> [Source excerpt]

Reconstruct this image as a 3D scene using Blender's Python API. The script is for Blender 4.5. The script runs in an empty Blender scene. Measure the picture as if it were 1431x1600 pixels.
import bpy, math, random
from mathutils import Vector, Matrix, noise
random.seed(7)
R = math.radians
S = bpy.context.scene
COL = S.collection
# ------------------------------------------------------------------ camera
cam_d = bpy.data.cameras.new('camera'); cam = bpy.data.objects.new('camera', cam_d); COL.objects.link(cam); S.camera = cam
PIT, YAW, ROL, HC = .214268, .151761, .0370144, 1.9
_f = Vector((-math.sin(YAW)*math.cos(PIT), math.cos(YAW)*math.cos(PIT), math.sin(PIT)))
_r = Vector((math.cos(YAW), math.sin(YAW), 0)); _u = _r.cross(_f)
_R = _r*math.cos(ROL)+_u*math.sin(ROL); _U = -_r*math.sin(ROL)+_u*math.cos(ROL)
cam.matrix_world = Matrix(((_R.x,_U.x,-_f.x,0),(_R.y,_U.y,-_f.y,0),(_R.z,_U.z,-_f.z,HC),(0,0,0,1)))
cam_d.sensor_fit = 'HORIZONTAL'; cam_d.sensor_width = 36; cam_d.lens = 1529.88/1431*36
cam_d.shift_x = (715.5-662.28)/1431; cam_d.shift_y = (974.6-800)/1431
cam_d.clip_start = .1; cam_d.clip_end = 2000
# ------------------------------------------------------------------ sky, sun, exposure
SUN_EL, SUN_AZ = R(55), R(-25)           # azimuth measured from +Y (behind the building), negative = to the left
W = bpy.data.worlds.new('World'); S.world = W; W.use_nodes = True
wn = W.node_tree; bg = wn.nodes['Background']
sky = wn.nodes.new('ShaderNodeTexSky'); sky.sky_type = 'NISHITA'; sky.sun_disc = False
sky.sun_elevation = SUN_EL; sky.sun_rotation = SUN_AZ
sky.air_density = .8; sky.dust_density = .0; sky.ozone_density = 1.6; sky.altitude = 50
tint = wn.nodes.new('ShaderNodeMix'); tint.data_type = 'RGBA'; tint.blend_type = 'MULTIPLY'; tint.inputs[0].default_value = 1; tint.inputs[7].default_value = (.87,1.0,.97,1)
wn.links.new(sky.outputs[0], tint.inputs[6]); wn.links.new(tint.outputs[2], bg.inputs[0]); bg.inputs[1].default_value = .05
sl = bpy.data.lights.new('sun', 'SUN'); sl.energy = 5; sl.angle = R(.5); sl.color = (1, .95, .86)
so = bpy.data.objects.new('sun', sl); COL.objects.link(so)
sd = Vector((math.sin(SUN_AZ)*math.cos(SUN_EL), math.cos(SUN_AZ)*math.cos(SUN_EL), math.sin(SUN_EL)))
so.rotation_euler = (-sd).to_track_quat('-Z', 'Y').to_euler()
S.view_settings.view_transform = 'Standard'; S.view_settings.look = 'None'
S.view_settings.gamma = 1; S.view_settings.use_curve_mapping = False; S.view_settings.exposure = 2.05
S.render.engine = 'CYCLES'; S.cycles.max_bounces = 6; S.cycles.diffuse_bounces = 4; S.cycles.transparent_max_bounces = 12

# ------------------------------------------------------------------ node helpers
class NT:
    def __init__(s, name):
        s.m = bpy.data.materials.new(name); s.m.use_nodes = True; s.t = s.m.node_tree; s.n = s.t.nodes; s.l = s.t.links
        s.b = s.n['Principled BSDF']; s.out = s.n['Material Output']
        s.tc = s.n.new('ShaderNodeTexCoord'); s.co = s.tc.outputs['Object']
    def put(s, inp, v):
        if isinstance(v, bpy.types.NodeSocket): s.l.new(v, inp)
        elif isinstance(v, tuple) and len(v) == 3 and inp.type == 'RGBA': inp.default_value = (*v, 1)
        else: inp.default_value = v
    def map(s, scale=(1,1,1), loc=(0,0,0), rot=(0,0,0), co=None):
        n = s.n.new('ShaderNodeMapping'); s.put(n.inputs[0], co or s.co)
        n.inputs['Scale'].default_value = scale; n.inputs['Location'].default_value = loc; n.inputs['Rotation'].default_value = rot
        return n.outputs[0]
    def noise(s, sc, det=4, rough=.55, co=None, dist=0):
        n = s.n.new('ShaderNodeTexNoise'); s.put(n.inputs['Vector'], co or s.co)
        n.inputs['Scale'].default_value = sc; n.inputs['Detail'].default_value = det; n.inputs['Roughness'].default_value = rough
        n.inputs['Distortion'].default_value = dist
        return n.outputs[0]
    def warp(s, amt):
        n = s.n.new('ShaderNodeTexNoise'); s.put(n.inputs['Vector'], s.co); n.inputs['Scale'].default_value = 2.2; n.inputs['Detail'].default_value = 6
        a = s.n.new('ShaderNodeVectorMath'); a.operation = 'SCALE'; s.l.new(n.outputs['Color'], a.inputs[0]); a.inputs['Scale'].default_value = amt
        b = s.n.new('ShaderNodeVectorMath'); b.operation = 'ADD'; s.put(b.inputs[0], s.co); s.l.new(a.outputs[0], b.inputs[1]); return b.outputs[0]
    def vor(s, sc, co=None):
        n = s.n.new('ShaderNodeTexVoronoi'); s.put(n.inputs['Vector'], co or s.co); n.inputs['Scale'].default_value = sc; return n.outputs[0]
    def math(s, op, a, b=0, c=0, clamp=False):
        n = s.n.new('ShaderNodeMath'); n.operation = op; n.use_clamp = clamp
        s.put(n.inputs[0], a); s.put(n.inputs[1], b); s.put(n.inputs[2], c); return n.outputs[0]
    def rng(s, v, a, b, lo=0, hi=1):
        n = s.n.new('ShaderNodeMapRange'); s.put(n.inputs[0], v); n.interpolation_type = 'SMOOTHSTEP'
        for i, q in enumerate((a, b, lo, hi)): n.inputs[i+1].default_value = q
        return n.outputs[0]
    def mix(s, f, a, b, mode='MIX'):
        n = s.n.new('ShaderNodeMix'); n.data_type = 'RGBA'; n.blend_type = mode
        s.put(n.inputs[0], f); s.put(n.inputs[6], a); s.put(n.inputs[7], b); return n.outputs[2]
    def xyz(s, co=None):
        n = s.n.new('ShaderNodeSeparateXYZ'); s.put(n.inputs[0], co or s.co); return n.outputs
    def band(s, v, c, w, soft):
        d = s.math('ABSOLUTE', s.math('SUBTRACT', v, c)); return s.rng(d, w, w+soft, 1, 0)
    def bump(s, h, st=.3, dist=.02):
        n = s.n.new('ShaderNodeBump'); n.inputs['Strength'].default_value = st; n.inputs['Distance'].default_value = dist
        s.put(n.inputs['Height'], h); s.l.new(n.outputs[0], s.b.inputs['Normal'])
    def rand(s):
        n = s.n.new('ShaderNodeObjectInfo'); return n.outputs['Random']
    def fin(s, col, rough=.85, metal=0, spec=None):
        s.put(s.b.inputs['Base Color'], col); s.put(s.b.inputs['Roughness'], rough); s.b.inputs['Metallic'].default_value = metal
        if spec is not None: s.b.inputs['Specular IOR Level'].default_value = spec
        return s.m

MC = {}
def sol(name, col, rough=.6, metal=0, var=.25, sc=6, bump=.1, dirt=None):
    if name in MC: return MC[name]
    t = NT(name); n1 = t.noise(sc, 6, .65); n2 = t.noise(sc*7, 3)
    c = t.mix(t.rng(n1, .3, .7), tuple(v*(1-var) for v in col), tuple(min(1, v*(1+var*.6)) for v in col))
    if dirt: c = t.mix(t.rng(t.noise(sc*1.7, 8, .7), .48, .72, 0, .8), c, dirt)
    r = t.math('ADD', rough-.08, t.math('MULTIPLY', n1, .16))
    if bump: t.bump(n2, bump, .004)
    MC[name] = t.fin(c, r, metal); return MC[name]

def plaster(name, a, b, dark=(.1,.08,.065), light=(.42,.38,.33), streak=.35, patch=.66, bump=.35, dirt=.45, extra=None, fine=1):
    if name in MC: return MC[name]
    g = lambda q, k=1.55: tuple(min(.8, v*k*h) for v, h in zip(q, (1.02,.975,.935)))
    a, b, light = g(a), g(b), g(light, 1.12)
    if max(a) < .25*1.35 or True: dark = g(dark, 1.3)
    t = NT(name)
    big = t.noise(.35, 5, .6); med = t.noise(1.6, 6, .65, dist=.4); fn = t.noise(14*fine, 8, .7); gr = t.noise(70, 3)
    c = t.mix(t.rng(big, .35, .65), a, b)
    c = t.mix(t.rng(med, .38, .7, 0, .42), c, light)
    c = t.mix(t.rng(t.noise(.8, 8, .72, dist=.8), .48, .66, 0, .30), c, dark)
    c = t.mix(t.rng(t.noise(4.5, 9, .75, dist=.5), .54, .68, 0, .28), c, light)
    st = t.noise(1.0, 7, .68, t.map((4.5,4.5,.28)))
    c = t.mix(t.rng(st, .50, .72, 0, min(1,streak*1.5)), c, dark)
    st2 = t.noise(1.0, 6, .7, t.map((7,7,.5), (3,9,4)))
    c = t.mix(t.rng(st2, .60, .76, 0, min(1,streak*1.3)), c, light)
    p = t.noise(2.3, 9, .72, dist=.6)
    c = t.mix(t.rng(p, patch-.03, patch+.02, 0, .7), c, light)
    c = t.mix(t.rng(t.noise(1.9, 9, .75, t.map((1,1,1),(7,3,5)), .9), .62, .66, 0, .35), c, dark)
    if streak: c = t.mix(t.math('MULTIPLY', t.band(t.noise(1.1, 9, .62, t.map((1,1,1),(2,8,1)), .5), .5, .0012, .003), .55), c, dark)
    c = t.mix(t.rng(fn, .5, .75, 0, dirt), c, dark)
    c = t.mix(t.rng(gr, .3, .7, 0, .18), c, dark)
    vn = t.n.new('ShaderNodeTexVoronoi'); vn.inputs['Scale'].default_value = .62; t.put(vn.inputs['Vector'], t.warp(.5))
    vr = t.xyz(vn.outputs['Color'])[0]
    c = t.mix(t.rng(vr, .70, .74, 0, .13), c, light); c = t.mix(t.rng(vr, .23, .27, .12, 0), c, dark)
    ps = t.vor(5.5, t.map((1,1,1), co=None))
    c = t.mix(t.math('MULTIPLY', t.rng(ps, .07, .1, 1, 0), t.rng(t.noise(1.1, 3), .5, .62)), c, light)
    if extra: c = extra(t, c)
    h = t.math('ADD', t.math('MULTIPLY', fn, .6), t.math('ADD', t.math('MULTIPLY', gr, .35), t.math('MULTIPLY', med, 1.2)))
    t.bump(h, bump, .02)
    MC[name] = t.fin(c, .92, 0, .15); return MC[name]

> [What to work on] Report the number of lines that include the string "scene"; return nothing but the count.

> [Answer below] 2